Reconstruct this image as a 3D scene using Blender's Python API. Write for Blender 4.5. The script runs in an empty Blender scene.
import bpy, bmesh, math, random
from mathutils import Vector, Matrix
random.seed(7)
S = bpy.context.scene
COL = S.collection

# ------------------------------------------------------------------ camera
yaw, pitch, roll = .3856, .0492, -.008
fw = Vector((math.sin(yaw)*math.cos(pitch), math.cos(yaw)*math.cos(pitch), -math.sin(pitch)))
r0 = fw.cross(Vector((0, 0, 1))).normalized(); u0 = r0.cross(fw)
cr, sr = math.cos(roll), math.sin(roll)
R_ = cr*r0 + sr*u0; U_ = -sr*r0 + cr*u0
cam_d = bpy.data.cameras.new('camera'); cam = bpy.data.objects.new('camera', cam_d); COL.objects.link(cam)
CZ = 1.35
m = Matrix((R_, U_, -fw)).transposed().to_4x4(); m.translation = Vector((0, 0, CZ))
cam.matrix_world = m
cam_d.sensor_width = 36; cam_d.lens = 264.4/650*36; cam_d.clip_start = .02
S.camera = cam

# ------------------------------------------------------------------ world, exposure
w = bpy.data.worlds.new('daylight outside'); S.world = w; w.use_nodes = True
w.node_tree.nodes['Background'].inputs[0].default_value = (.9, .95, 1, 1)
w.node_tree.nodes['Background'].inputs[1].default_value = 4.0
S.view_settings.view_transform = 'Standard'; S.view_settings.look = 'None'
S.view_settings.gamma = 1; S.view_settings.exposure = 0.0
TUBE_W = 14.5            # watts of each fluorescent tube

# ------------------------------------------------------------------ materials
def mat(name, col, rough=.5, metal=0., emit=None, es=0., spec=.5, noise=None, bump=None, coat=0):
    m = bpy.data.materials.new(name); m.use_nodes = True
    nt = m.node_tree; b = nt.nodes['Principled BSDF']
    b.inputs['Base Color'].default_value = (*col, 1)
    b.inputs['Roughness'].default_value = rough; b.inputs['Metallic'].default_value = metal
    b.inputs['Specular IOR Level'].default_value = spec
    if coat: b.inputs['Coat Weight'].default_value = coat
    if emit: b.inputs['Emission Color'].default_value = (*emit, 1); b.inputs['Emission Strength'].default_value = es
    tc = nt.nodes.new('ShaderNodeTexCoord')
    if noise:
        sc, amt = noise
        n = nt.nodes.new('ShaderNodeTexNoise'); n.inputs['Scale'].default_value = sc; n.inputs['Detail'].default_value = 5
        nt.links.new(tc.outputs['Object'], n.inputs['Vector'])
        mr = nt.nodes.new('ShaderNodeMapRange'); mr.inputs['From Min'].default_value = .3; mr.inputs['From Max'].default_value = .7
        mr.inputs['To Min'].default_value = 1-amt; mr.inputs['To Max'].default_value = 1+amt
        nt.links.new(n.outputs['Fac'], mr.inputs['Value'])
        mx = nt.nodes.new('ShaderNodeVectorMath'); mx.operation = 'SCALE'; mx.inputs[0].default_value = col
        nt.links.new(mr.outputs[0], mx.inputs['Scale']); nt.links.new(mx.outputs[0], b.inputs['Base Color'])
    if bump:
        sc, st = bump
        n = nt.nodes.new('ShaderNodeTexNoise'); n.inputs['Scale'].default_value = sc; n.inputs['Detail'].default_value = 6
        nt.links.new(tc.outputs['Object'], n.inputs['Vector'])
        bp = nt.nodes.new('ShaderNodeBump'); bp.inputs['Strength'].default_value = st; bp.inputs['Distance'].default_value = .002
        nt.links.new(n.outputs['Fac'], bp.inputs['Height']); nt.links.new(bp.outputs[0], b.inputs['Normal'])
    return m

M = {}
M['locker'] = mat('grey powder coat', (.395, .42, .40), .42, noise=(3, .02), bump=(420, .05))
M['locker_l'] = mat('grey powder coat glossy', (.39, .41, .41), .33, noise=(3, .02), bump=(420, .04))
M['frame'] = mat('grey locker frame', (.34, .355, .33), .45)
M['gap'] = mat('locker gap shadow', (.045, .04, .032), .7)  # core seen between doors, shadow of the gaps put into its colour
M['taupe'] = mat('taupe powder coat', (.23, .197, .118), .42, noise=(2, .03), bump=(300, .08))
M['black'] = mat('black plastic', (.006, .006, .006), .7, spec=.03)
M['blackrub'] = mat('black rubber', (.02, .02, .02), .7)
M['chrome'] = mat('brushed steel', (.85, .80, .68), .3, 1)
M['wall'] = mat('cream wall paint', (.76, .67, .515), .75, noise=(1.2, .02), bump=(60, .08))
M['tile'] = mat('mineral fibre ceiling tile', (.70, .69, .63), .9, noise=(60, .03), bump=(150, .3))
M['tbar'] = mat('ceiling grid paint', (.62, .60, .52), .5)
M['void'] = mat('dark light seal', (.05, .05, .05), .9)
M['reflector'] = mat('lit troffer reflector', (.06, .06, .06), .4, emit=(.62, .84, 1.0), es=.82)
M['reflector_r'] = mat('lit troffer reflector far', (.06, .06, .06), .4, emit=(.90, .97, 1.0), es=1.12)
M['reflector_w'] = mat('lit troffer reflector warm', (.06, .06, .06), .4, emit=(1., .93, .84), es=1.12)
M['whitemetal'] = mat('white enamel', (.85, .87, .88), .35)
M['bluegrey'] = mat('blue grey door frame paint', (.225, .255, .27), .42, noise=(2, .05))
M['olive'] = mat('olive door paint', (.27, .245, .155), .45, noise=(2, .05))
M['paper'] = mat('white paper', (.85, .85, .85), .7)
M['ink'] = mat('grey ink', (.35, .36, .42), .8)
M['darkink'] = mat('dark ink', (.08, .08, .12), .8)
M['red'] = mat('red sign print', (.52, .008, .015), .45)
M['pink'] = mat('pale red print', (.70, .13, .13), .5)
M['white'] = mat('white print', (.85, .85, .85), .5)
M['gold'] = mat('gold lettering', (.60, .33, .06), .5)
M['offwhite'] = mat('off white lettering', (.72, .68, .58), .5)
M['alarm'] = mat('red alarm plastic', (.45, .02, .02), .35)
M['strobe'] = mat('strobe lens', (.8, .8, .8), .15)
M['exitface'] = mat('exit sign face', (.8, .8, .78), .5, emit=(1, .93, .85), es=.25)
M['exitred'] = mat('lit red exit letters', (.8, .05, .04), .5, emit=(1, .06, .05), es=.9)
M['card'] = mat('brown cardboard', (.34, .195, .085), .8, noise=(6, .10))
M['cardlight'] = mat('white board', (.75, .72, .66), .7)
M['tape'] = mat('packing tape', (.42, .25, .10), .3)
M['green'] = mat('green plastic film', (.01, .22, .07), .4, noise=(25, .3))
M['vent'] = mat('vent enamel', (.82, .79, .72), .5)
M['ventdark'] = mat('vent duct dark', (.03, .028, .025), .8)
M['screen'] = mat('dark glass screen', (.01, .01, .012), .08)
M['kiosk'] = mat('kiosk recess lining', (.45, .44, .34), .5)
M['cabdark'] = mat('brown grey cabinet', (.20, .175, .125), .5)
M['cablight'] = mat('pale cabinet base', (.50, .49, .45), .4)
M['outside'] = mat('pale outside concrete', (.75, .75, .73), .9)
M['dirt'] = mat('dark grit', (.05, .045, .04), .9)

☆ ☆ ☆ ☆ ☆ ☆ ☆

→ GIVEN EXERCISE
Reproduce the full listing word for word.

→ FINAL RESULT
Reconstruct this image as a 3D scene using Blender's Python API. Write for Blender 4.5. The script runs in an empty Blender scene.
import bpy, bmesh, math, random
from mathutils import Vector, Matrix
random.seed(7)
S = bpy.context.scene
COL = S.collection

# ------------------------------------------------------------------ camera
yaw, pitch, roll = .3856, .0492, -.008
fw = Vector((math.sin(yaw)*math.cos(pitch), math.cos(yaw)*math.cos(pitch), -math.sin(pitch)))
r0 = fw.cross(Vector((0, 0, 1))).normalized(); u0 = r0.cross(fw)
cr, sr = math.cos(roll), math.sin(roll)
R_ = cr*r0 + sr*u0; U_ = -sr*r0 + cr*u0
cam_d = bpy.data.cameras.new('camera'); cam = bpy.data.objects.new('camera', cam_d); COL.objects.link(cam)
CZ = 1.35
m = Matrix((R_, U_, -fw)).transposed().to_4x4(); m.translation = Vector((0, 0, CZ))
cam.matrix_world = m
cam_d.sensor_width = 36; cam_d.lens = 264.4/650*36; cam_d.clip_start = .02
S.camera = cam

# ------------------------------------------------------------------ world, exposure
w = bpy.data.worlds.new('daylight outside'); S.world = w; w.use_nodes = True
w.node_tree.nodes['Background'].inputs[0].default_value = (.9, .95, 1, 1)
w.node_tree.nodes['Background'].inputs[1].default_value = 4.0
S.view_settings.view_transform = 'Standard'; S.view_settings.look = 'None'
S.view_settings.gamma = 1; S.view_settings.exposure = 0.0
TUBE_W = 14.5            # watts of each fluorescent tube

# ------------------------------------------------------------------ materials
def mat(name, col, rough=.5, metal=0., emit=None, es=0., spec=.5, noise=None, bump=None, coat=0):
    m = bpy.data.materials.new(name); m.use_nodes = True
    nt = m.node_tree; b = nt.nodes['Principled BSDF']
    b.inputs['Base Color'].default_value = (*col, 1)
    b.inputs['Roughness'].default_value = rough; b.inputs['Metallic'].default_value = metal
    b.inputs['Specular IOR Level'].default_value = spec
    if coat: b.inputs['Coat Weight'].default_value = coat
    if emit: b.inputs['Emission Color'].default_value = (*emit, 1); b.inputs['Emission Strength'].default_value = es
    tc = nt.nodes.new('ShaderNodeTexCoord')
    if noise:
        sc, amt = noise
        n = nt.nodes.new('ShaderNodeTexNoise'); n.inputs['Scale'].default_value = sc; n.inputs['Detail'].default_value = 5
        nt.links.new(tc.outputs['Object'], n.inputs['Vector'])
        mr = nt.nodes.new('ShaderNodeMapRange'); mr.inputs['From Min'].default_value = .3; mr.inputs['From Max'].default_value = .7
        mr.inputs['To Min'].default_value = 1-amt; mr.inputs['To Max'].default_value = 1+amt
        nt.links.new(n.outputs['Fac'], mr.inputs['Value'])
        mx = nt.nodes.new('ShaderNodeVectorMath'); mx.operation = 'SCALE'; mx.inputs[0].default_value = col
        nt.links.new(mr.outputs[0], mx.inputs['Scale']); nt.links.new(mx.outputs[0], b.inputs['Base Color'])
    if bump:
        sc, st = bump
        n = nt.nodes.new('ShaderNodeTexNoise'); n.inputs['Scale'].default_value = sc; n.inputs['Detail'].default_value = 6
        nt.links.new(tc.outputs['Object'], n.inputs['Vector'])
        bp = nt.nodes.new('ShaderNodeBump'); bp.inputs['Strength'].default_value = st; bp.inputs['Distance'].default_value = .002
        nt.links.new(n.outputs['Fac'], bp.inputs['Height']); nt.links.new(bp.outputs[0], b.inputs['Normal'])
    return m

M = {}
M['locker'] = mat('grey powder coat', (.395, .42, .40), .42, noise=(3, .02), bump=(420, .05))
M['locker_l'] = mat('grey powder coat glossy', (.39, .41, .41), .33, noise=(3, .02), bump=(420, .04))
M['frame'] = mat('grey locker frame', (.34, .355, .33), .45)
M['gap'] = mat('locker gap shadow', (.045, .04, .032), .7)  # core seen between doors, shadow of the gaps put into its colour
M['taupe'] = mat('taupe powder coat', (.23, .197, .118), .42, noise=(2, .03), bump=(300, .08))
M['black'] = mat('black plastic', (.006, .006, .006), .7, spec=.03)
M['blackrub'] = mat('black rubber', (.02, .02, .02), .7)
M['chrome'] = mat('brushed steel', (.85, .80, .68), .3, 1)
M['wall'] = mat('cream wall paint', (.76, .67, .515), .75, noise=(1.2, .02), bump=(60, .08))
M['tile'] = mat('mineral fibre ceiling tile', (.70, .69, .63), .9, noise=(60, .03), bump=(150, .3))
M['tbar'] = mat('ceiling grid paint', (.62, .60, .52), .5)
M['void'] = mat('dark light seal', (.05, .05, .05), .9)
M['reflector'] = mat('lit troffer reflector', (.06, .06, .06), .4, emit=(.62, .84, 1.0), es=.82)
M['reflector_r'] = mat('lit troffer reflector far', (.06, .06, .06), .4, emit=(.90, .97, 1.0), es=1.12)
M['reflector_w'] = mat('lit troffer reflector warm', (.06, .06, .06), .4, emit=(1., .93, .84), es=1.12)
M['whitemetal'] = mat('white enamel', (.85, .87, .88), .35)
M['bluegrey'] = mat('blue grey door frame paint', (.225, .255, .27), .42, noise=(2, .05))
M['olive'] = mat('olive door paint', (.27, .245, .155), .45, noise=(2, .05))
M['paper'] = mat('white paper', (.85, .85, .85), .7)
M['ink'] = mat('grey ink', (.35, .36, .42), .8)
M['darkink'] = mat('dark ink', (.08, .08, .12), .8)
M['red'] = mat('red sign print', (.52, .008, .015), .45)
M['pink'] = mat('pale red print', (.70, .13, .13), .5)
M['white'] = mat('white print', (.85, .85, .85), .5)
M['gold'] = mat('gold lettering', (.60, .33, .06), .5)
M['offwhite'] = mat('off white lettering', (.72, .68, .58), .5)
M['alarm'] = mat('red alarm plastic', (.45, .02, .02), .35)
M['strobe'] = mat('strobe lens', (.8, .8, .8), .15)
M['exitface'] = mat('exit sign face', (.8, .8, .78), .5, emit=(1, .93, .85), es=.25)
M['exitred'] = mat('lit red exit letters', (.8, .05, .04), .5, emit=(1, .06, .05), es=.9)
M['card'] = mat('brown cardboard', (.34, .195, .085), .8, noise=(6, .10))
M['cardlight'] = mat('white board', (.75, .72, .66), .7)
M['tape'] = mat('packing tape', (.42, .25, .10), .3)
M['green'] = mat('green plastic film', (.01, .22, .07), .4, noise=(25, .3))
M['vent'] = mat('vent enamel', (.82, .79, .72), .5)
M['ventdark'] = mat('vent duct dark', (.03, .028, .025), .8)
M['screen'] = mat('dark glass screen', (.01, .01, .012), .08)
M['kiosk'] = mat('kiosk recess lining', (.45, .44, .34), .5)
M['cabdark'] = mat('brown grey cabinet', (.20, .175, .125), .5)
M['cablight'] = mat('pale cabinet base', (.50, .49, .45), .4)
M['outside'] = mat('pale outside concrete', (.75, .75, .73), .9)
M['dirt'] = mat('dark grit', (.05, .045, .04), .9)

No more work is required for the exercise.